Flic de son état, le père de Yeo-Jin s’occupe de sa fille avec une affection dédoublée depuis le décès de sa femme. Attentionné et doux, il est quotidiennement confronté à la face obscure de l’humanité mais parvient à rester du bon côté de la barrière, ô combien perméable, entre le moral et l’immoral. Un jour pourtant, la découverte des activités de sa fille se juxtapose à celle du cadavre d’une jeune prostituée ; le paternel blessé entreprend alors une croisade pour la moralité, au cours de laquelle il n’aura d’autre choix que de laisser ses propres principes s’éttioler.
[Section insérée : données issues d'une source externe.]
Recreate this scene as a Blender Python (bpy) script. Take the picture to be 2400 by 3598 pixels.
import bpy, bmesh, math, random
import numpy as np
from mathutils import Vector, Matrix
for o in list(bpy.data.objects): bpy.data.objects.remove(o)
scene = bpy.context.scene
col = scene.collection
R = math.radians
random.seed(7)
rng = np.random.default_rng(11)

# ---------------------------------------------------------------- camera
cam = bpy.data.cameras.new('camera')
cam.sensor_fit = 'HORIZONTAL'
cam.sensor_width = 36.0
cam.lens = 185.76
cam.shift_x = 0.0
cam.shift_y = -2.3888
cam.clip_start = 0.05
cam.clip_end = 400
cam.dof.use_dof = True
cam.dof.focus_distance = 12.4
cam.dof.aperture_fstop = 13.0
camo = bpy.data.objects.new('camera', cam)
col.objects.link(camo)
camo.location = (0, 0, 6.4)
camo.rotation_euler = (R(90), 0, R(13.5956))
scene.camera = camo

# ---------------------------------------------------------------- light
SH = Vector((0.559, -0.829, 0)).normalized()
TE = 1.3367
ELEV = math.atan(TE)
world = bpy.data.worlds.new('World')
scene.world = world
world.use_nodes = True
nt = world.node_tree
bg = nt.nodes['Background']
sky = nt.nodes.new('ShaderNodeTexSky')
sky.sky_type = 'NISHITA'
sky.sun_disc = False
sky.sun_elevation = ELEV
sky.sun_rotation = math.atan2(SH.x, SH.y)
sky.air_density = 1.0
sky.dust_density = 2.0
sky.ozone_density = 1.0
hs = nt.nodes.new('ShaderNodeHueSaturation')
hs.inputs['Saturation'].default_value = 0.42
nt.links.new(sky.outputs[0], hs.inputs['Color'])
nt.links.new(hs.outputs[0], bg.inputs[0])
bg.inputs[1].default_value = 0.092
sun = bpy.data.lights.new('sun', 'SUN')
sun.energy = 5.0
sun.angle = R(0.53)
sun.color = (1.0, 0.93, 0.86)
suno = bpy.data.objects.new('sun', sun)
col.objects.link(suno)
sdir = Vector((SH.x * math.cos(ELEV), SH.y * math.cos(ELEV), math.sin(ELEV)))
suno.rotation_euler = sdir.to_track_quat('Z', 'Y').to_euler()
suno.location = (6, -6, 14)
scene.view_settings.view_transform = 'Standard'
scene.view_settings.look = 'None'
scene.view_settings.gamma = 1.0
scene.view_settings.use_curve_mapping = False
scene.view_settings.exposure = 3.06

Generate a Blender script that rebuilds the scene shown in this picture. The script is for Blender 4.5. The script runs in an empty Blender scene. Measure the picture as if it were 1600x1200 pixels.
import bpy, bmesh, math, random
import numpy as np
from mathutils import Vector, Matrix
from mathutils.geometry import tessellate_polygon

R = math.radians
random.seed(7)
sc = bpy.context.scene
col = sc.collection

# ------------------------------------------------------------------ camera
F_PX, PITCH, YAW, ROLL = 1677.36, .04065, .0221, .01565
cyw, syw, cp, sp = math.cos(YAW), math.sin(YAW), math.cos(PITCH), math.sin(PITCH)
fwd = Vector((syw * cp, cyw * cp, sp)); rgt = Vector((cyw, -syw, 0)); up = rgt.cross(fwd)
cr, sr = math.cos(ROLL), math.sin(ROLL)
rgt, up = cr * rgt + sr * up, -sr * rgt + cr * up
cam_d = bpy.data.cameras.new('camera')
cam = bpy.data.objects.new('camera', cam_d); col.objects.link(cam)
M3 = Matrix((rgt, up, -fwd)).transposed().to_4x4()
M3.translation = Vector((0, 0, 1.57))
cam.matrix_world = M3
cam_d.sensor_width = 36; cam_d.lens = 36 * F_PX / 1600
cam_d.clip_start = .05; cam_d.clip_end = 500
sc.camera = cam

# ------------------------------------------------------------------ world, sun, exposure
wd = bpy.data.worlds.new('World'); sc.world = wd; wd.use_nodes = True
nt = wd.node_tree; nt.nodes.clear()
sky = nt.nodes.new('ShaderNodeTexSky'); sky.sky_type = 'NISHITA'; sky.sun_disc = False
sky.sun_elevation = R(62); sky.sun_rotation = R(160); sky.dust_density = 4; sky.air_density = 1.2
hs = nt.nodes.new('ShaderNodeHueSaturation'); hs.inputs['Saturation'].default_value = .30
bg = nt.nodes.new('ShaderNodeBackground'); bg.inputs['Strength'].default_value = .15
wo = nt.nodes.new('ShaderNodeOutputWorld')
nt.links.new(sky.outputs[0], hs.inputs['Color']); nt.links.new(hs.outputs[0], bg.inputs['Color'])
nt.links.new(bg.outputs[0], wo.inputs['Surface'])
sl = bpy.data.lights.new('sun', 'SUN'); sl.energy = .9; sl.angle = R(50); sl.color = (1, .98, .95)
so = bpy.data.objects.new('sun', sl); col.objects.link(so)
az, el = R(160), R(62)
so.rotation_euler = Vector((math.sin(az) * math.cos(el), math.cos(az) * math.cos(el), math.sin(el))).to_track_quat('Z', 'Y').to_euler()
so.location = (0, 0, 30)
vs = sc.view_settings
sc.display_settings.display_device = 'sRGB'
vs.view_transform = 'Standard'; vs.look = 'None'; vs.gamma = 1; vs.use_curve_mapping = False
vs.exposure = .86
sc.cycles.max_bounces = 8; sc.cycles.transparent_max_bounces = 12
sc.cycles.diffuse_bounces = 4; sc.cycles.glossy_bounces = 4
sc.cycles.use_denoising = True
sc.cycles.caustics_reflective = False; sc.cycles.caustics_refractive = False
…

Kim Ki-Duk tente ici d’extraire ses personnages de leur milieu naturel, pour mieux affirmer la marginalisation inhérente à chacun d’entre nous. Pire encore, celle-ci apparaît comme étant nécessaire à notre compréhension des mécanismes humains et de leurs débordements limitrophes. La défense des valeurs de vie passe obligatoirement par leur destruction, tout comme l’accompagnement d’un enfant par ses parents entraîne obligatoirement à terme, son abandon. La réconciliation qui conclue Samaritan Girl est donc forcément en demi-teinte mais elle est parfaitement humaine, la frontière entre le moral et l’immoral y perdant de sa netteté trop souvent immuable.
Cette nouvelle pièce maîtresse de Kim Ki-Duk, plus épurée que les précédentes mais aussi plus maîtrisée encore, est donc un film difficile, que le réalisateur lui-même qualifie de dangereux. Mais c’est avant tout un miroir magnifique et pertinent, dans lequel se reflète sans la moindre déformation la beauté complexe de la vie et de son apprentissage, ainsi que l’inertie intrinsèquement destructrice du couple parent/enfant.
Diffusé dans le cadre du 6è festival du film asiatique de Deauville, Samaritan Girl est annoncé dans nos salles pour octobre 2004.
Samaritan Girl a valu à Kim Ki-Duk d’obtenir le prix de la mise en scène à Berlin en février 2004.